## [Data lines]

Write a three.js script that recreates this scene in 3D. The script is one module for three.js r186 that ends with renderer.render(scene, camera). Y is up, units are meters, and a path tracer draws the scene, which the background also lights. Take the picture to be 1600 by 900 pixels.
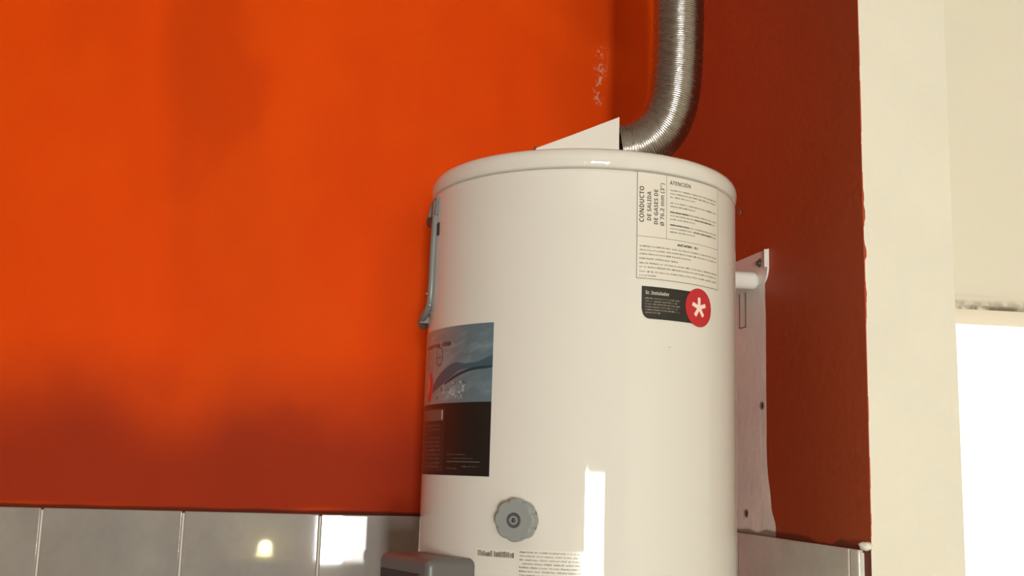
import * as THREE from 'three';
import { RoundedBoxGeometry } from 'three/addons/geometries/RoundedBoxGeometry.js';
import { RectAreaLightUniformsLib } from 'three/addons/lights/RectAreaLightUniformsLib.js';
import { mergeGeometries } from 'three/addons/utils/BufferGeometryUtils.js';

// ------------------------------------------------------------------ camera, sky, lights, exposure
const scene = new THREE.Scene();
const renderer = new THREE.WebGLRenderer({ antialias: true });
renderer.toneMapping = THREE.LinearToneMapping;
renderer.toneMappingExposure = 1.66;
renderer.shadowMap.enabled = true;
renderer.shadowMap.type = THREE.PCFSoftShadowMap;
RectAreaLightUniformsLib.init();

const EYE = 1.7;                                  // height of the lens above the floor
const PITCH = 0.16681, ROLL = 0.02934, FOCAL = 1696.5;
const camera = new THREE.PerspectiveCamera(2 * Math.atan(450 / FOCAL) * 180 / Math.PI, 16 / 9, 0.05, 60);
{
  const cp = Math.cos(PITCH), sp = Math.sin(PITCH), cr = Math.cos(ROLL), sr = Math.sin(ROLL);
  const up0 = new THREE.Vector3(0, cp, sp), right0 = new THREE.Vector3(1, 0, 0);
  const right = right0.clone().multiplyScalar(cr).addScaledVector(up0, sr);
  const up = up0.clone().multiplyScalar(cr).addScaledVector(right0, -sr);
  const back = new THREE.Vector3(0, -sp, cp);
  camera.quaternion.setFromRotationMatrix(new THREE.Matrix4().makeBasis(right, up, back));
  camera.position.set(0, EYE, 0);
}
scene.add(camera);

const SKY = 1.55;                                  // bright hazy sky
{
  const w = 64, h = 32, d = new Float32Array(w * h * 4);
  for (let y = 0; y < h; y++) {
    const e = Math.max(0, (y + 0.5) / h * 2 - 1);
    for (let x = 0; x < w; x++) d.set([SKY * (1 - 0.16 * e), SKY * (0.98 - 0.08 * e), SKY * (0.93 + 0.02 * e), 1], (y * w + x) * 4);
  }
  const t = new THREE.DataTexture(d, w, h, THREE.RGBAFormat, THREE.FloatType);
  t.mapping = THREE.EquirectangularReflectionMapping; t.magFilter = t.minFilter = THREE.LinearFilter; t.needsUpdate = true;
  scene.background = t;
}

// the window behind the photographer: split added so a narrow bright left leaf acts as key, wider right one frosted
const WIN = { x0: 0.22, xm: 0.40, x1: 1.3, y0: EYE - 0.62, y1: EYE + 0.005, z: 3.0, bright: 185, frosted: 11 };
const DAY = lin(0.97, 1.0, 0.98);
function lin(r, g, b) { return new THREE.Color().setRGB(r, g, b); }
for (const [name, a, b, L] of [['bright_leaf_light', WIN.x0, WIN.xm, WIN.bright], ['frosted_window_light', WIN.xm, WIN.x1, WIN.frosted]]) {
  const l = new THREE.RectAreaLight(DAY, L, b - a - 0.02, WIN.y1 - WIN.y0 - 0.02); l.name = name;
  l.position.set((a + b) / 2, (WIN.y0 + WIN.y1) / 2, WIN.z + 0.045); l.lookAt(l.position.x, l.position.y, -5); scene.add(l);
}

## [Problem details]
Transcribe the full listing character for character. Pictures are excluded.

## [Result of the task]
Write a three.js script that recreates this scene in 3D. The script is one module for three.js r186 that ends with renderer.render(scene, camera). Y is up, units are meters, and a path tracer draws the scene, which the background also lights. Take the picture to be 1600 by 900 pixels.
import * as THREE from 'three';
import { RoundedBoxGeometry } from 'three/addons/geometries/RoundedBoxGeometry.js';
import { RectAreaLightUniformsLib } from 'three/addons/lights/RectAreaLightUniformsLib.js';
import { mergeGeometries } from 'three/addons/utils/BufferGeometryUtils.js';

// ------------------------------------------------------------------ camera, sky, lights, exposure
const scene = new THREE.Scene();
const renderer = new THREE.WebGLRenderer({ antialias: true });
renderer.toneMapping = THREE.LinearToneMapping;
renderer.toneMappingExposure = 1.66;
renderer.shadowMap.enabled = true;
renderer.shadowMap.type = THREE.PCFSoftShadowMap;
RectAreaLightUniformsLib.init();

const EYE = 1.7;                                  // height of the lens above the floor
const PITCH = 0.16681, ROLL = 0.02934, FOCAL = 1696.5;
const camera = new THREE.PerspectiveCamera(2 * Math.atan(450 / FOCAL) * 180 / Math.PI, 16 / 9, 0.05, 60);
{
  const cp = Math.cos(PITCH), sp = Math.sin(PITCH), cr = Math.cos(ROLL), sr = Math.sin(ROLL);
  const up0 = new THREE.Vector3(0, cp, sp), right0 = new THREE.Vector3(1, 0, 0);
  const right = right0.clone().multiplyScalar(cr).addScaledVector(up0, sr);
  const up = up0.clone().multiplyScalar(cr).addScaledVector(right0, -sr);
  const back = new THREE.Vector3(0, -sp, cp);
  camera.quaternion.setFromRotationMatrix(new THREE.Matrix4().makeBasis(right, up, back));
  camera.position.set(0, EYE, 0);
}
scene.add(camera);

const SKY = 1.55;                                  // bright hazy sky
{
  const w = 64, h = 32, d = new Float32Array(w * h * 4);
  for (let y = 0; y < h; y++) {
    const e = Math.max(0, (y + 0.5) / h * 2 - 1);
    for (let x = 0; x < w; x++) d.set([SKY * (1 - 0.16 * e), SKY * (0.98 - 0.08 * e), SKY * (0.93 + 0.02 * e), 1], (y * w + x) * 4);
  }
  const t = new THREE.DataTexture(d, w, h, THREE.RGBAFormat, THREE.FloatType);
  t.mapping = THREE.EquirectangularReflectionMapping; t.magFilter = t.minFilter = THREE.LinearFilter; t.needsUpdate = true;
  scene.background = t;
}

// the window behind the photographer: split added so a narrow bright left leaf acts as key, wider right one frosted
const WIN = { x0: 0.22, xm: 0.40, x1: 1.3, y0: EYE - 0.62, y1: EYE + 0.005, z: 3.0, bright: 185, frosted: 11 };
const DAY = lin(0.97, 1.0, 0.98);
function lin(r, g, b) { return new THREE.Color().setRGB(r, g, b); }
for (const [name, a, b, L] of [['bright_leaf_light', WIN.x0, WIN.xm, WIN.bright], ['frosted_window_light', WIN.xm, WIN.x1, WIN.frosted]]) {
  const l = new THREE.RectAreaLight(DAY, L, b - a - 0.02, WIN.y1 - WIN.y0 - 0.02); l.name = name;
  l.position.set((a + b) / 2, (WIN.y0 + WIN.y1) / 2, WIN.z + 0.045); l.lookAt(l.position.x, l.position.y, -5); scene.add(l);
}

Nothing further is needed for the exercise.